Neste ano, o Guaraná Antarctica trouxe de volta a garrafa de vidro retornável, reacendendo a memória afetiva de milhares de brasileiros.
A novidade faz parte de uma estratégia que une sustentabilidade, economia circular e um poderoso apelo nostálgico. O retorno da icônica embalagem de 250 ml de vidro, que marcou gerações, trouxe também o retorno do “litrinho”, presente na memória afetiva do público.
De acordo com a empresa, o novo litrinho estaria disponível inicialmente em algumas regiões do Sudeste, com expansão gradual prevista para outras cidades.
3. Campanhas com referências culturais
Usar músicas, personagens de desenhos animados ou celebridades que fizeram sucesso há 20 ou 30 anos em novos anúncios. A conexão emocional é imediata e cria uma simpatia pela marca.
É inegável que a série "Stranger things", da Netflix, conquistou sua audiência com elementos característicos dos filmes dos anos 1980 e 1990, como referências a "Os Goonies", "E.T." e outros clássicos. Um fator especial foi a trilha sonora, que trouxe músicas de bandas como Metallica na última temporada, reforçando ainda mais o clima retrô.
4. Colaborações estratégicas
Unir uma marca nova a uma clássica e consolidada também é uma forma de acionar a nostalgia.
No ano passado, a Brasil Cacau e a Nestlé se uniram para lançar duas apostas: Chokito e KitKat. Clássico da Nestlé, o Chokito ganhou uma releitura em forma de ovo de Páscoa: uma casca recheada com caramelo cremoso e crocantes flocos de arroz.
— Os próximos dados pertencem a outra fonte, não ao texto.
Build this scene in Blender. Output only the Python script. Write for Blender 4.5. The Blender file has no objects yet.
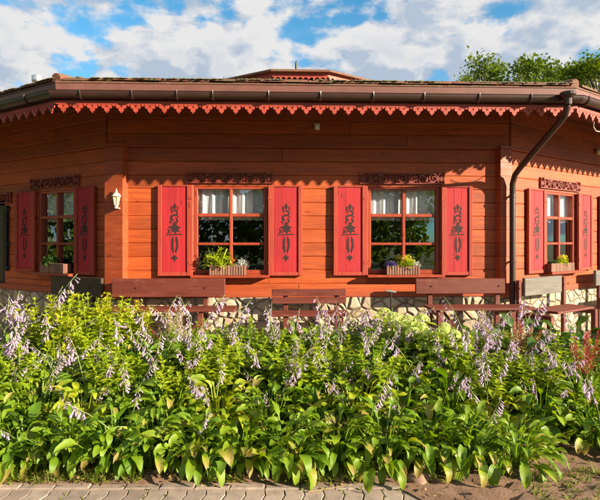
import bpy, math, random
import numpy as np
from mathutils import Matrix, Vector
R = math.radians
random.seed(7); rng = np.random.default_rng(7)
sc = bpy.context.scene
col = sc.collection

# ------------------------------------------------------------------ camera
EYE = 1.45; F = 500.0; HZ = 240.0
cam = bpy.data.cameras.new('camera'); cam_o = bpy.data.objects.new('camera', cam); col.objects.link(cam_o)
cam_o.location = (0, 0, EYE); cam_o.rotation_euler = (R(90), 0, 0)
cam.sensor_width = 36; cam.lens = 36 * F / 600; cam.shift_y = -(250 - HZ) / 600
cam.clip_start = 0.05; cam.clip_end = 2000
sc.camera = cam_o

# ------------------------------------------------------------------ light
SUN_AZ, SUN_EL = R(62), R(19.6)           # azimuth measured from -Y towards +X
S = Vector((math.sin(SUN_AZ) * math.cos(SUN_EL), -math.cos(SUN_AZ) * math.cos(SUN_EL), math.sin(SUN_EL)))
sun = bpy.data.lights.new('sun', 'SUN'); sun.energy = 5.0; sun.angle = R(0.7); sun.color = (1.0, 0.86, 0.64)
sun_o = bpy.data.objects.new('sun', sun); col.objects.link(sun_o)
sun_o.rotation_euler = S.to_track_quat('Z', 'Y').to_euler(); sun_o.location = (20, -10, 12)
sc.view_settings.view_transform = 'Standard'; sc.view_settings.look = 'None'
sc.view_settings.exposure = 1.6; sc.view_settings.gamma = 1.0; sc.view_settings.use_curve_mapping = False

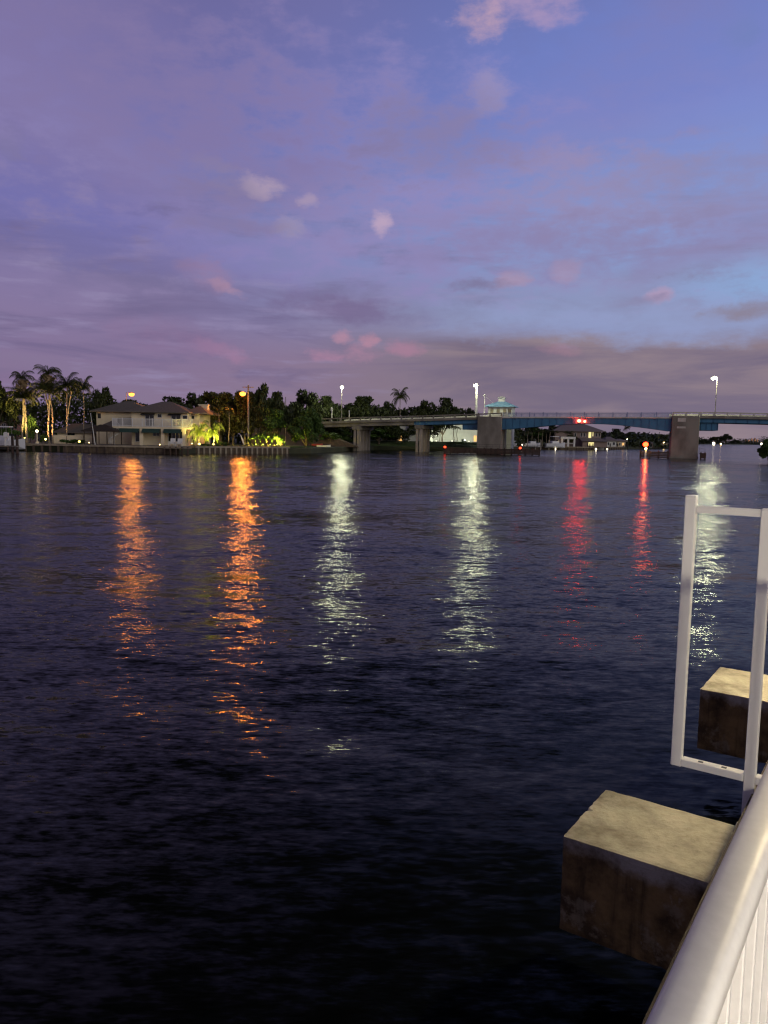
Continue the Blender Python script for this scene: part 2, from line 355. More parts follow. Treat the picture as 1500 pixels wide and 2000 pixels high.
# ------------------------------------------------------------------ plants
def rquads(P, s, flat=0.0):
    n = len(P); a = rng.normal(size=(n, 3)); a[:, 2] *= (1-flat); a /= np.linalg.norm(a, axis=1)[:, None]
    c = rng.normal(size=(n, 3)); b_ = np.cross(a, c); b_ /= np.linalg.norm(b_, axis=1)[:, None]
    sz = s*(.5+rng.random((n, 1)))
    a = a*sz; b_ = b_*sz*(.35+.3*rng.random((n, 1)))
    V = np.stack([P-a, P+b_, P+a, P-b_], 1).reshape(-1, 3)
    return V
def quadmesh(name, V, m, parent=None):
    n = len(V)//4; me = bpy.data.meshes.new(name)
    me.vertices.add(4*n); me.vertices.foreach_set('co', V.astype(np.float32).ravel())
    me.loops.add(4*n); me.loops.foreach_set('vertex_index', np.arange(4*n, dtype=np.int32))
    me.polygons.add(n); me.polygons.foreach_set('loop_start', np.arange(0, 4*n, 4, dtype=np.int32))
    me.materials.append(m); me.update(calc_edges=True)
    o = bpy.data.objects.new(name, me); COL.objects.link(o)
    if parent is not None: o.parent = parent
    return o
def crownpts(w_, h0, h1, n, lumps):
    """points in clumps over a lobed canopy of width w_, from height h0 to h1"""
    pts = []; cen = []
    for k in range(lumps):
        t = 2*pi*rng.random(); r = w_/2*math.sqrt(rng.random())*.80; zz = rng.random()
        top = h0+(h1-h0)*(1-(2*r/w_)**2*.75)
        cen.append((r*math.cos(t), r*math.sin(t), h0+(top-h0)*(.25+.72*zz**.6), w_*(.10+.09*rng.random())))
    for k in range(n):
        c = cen[rng.integers(lumps)]; q = rng.normal(size=3); q /= np.linalg.norm(q); q *= c[3]*(.55+.5*rng.random())
        q[2] *= .72; pts.append((c[0]+q[0], c[1]+q[1], min(c[2]+q[2], h1)))
    return np.array(pts), cen
def make_tree(w_, h_, trunk_h, n, lumps, leaf, lm, name='broadleaf_tree', shrub=False):
    root = bpy.data.objects.new(name, None); COL.objects.link(root)
    P, cen = crownpts(w_, trunk_h*.75 if not shrub else .1*h_, h_, n, lumps)
    quadmesh('crown', rquads(P, leaf), lm, root)
    t = MB()
    if not shrub:
        t.path([(0, 0, -.3), (.1, 0, trunk_h*.5), (0, .1, trunk_h)], [.035*h_, .026*h_, .02*h_], 8)
    else: t.tube((0, 0, -.2), (0, 0, .3*h_), .05, .04, 6)
    for c in cen[:10]: t.path([(0, .05, trunk_h*.8), (c[0]*.45, c[1]*.45, trunk_h+(c[2]-trunk_h)*.45), (c[0], c[1], c[2])], [.014*h_, .009*h_, .003*h_], 5)
    t.build('trunk' if not shrub else 'stem', M['bark'], root)
    return root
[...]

Já o KitKat, sucesso entre a Geração Z, chegou com uma proposta de inovação. O ovo da marca tinha casca recheada com camadas de wafer e creme de chocolate, combinando textura e sabor em uma experiência irresistível.
Na época, foram cerca de 50 unidades com esse espaço exclusivo, e o produto esteve disponível em todas as 500 lojas da marca.